Tertulia y camaradería
En cambio en este corralón de sábado no hay mareo alguno porque apenas tomo licor y me decanto por coca cola y agua, a diferencia del jueves entrando al Mónico, al Dorsy, al Patas, al Tiracañas. Cuando terminamos la caldereta nos vamos en patota al Truquetín y todos piden café, menos yo.
Al volver al corralón, una media hora más tarde, se forman varios grupos: unos juegan a las cartas en una pequeña sala donde la chimenea ayuda a resguardarse del hielo de esta tarde de marzo, otros conversan en el corredor y unos más en el prado de entrada. Alguno se va pero vuelve pronto. Y la conversación no se detiene nunca.
Yo me muevo curioso por aquellos círculos y me empapo un poco de todo. En la improvisada mesa de cartas me doy cuenta de que se puede ganar o perder un euro o cincuenta en un abrir y cerrar de ojos mientras los espectadores comentan las incidencias con gran entusiasmo. Cuando el juego acaba, la tertulia se anima más y entonces Paco, que a mí se me parece un poco al Luis Aragonés entrenador, por su ritmo y pausas al hablar y por los movimientos con los que acompaña sus palabras, empieza a recordar graciosamente a antiguos y emblemáticos vecinos del pueblo y en seguida los otros intervienen para complementar aquellas biografías con detalles que parecen salidos de toda lógica. Y me pregunto entonces si, como en mi Sur lejano, aquí también la gente es dada a una exquisita y a veces necesaria exageración.
—Pareciera que García Márquez pasó por aquí —me dice Juan, con gesto cómplice—, ese realismo mágico también se cultiva por estos lados.
Pronto el personaje central es algún otro corraleño y después se habla de esta inestabilidad política, de la falta de voluntad de los partidos para ponerse de acuerdo y conformar gobierno, y luego el tema es de si este año la Liga y la Champions la ganan el Atlético, el Madrid o el Barcelona (los colchoneros siempre tienen prioridad aquí). El bullicio crece de nuevo y cuando este va menguando, como la leña en la chimenea, los grupos se dispersan y cada quien busca un nuevo círculo. En el corredor me pongo a hablar con Paco y descubro que le encanta Pedro Páramo. Yo le comento que aquel es uno de mis libros de cabecera y digo de memoria, como para que no quepa duda, las primeras frases. Paco, entusiasmado, se lo cuenta a Ángel, su hermano, que lo leyó una vez y lo está releyendo porque le ha costado entender algunas cosas.

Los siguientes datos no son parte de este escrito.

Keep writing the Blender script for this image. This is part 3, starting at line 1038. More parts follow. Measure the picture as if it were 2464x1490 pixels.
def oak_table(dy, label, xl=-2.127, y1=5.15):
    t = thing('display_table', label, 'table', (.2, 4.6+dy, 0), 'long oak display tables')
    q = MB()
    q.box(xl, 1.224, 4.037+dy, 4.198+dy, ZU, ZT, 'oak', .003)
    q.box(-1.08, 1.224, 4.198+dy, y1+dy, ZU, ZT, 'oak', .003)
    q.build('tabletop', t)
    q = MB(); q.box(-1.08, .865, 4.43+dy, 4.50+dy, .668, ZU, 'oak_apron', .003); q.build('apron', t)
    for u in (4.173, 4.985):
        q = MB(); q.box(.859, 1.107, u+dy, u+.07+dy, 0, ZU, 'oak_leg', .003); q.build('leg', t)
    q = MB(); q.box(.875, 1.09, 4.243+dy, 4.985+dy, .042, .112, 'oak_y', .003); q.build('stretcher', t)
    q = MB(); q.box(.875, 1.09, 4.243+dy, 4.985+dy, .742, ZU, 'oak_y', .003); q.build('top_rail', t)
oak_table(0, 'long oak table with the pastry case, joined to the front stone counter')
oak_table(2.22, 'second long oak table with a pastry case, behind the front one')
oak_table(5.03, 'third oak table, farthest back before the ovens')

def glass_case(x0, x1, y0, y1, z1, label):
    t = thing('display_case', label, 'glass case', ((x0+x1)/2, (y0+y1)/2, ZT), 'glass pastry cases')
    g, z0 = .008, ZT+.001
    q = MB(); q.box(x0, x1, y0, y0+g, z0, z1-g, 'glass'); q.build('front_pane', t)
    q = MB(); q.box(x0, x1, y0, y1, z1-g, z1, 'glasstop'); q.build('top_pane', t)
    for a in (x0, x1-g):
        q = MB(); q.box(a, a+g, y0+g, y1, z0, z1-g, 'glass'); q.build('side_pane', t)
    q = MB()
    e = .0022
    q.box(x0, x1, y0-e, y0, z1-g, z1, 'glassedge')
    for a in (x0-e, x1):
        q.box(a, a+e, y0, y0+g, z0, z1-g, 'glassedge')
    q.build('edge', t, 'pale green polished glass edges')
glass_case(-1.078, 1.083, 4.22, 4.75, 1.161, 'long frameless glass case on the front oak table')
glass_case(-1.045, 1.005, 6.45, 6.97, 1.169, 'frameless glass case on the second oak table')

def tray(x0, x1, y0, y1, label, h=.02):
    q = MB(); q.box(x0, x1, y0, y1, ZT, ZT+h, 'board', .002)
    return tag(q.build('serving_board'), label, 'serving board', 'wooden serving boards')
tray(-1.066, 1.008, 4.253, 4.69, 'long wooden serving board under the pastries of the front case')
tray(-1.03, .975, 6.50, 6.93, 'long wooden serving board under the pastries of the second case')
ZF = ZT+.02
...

—Pues ven a hablar con este tío que se lo sabe enterito —exagera.
El coro desafinado de voces reverbera más fuerte en todas las esquinas, algunos vuelven a reír ruidosamente, otros llevan una charla más sosegada y Teo sigue organizando un desorden que es indestructible o se deja llevar por aquello que ahora le ha dado: desgajar las ramas secas de los árboles.
Casi a la medianoche, salimos todos del corralón con un ánimo renovado, como si este día de liturgia en distintos frentes fuera un elixir para mantener encendida la llama de la camaradería y la amistad. Lo es, sin duda lo es. Lo es incluso para mí, aprendiz de cofrade profano, corraleño de corazón y manchego por lectura, escritura y estancia.
Aquí me he sentido otra vez tan a gusto que sé que a la primera oportunidad que tenga he de volver.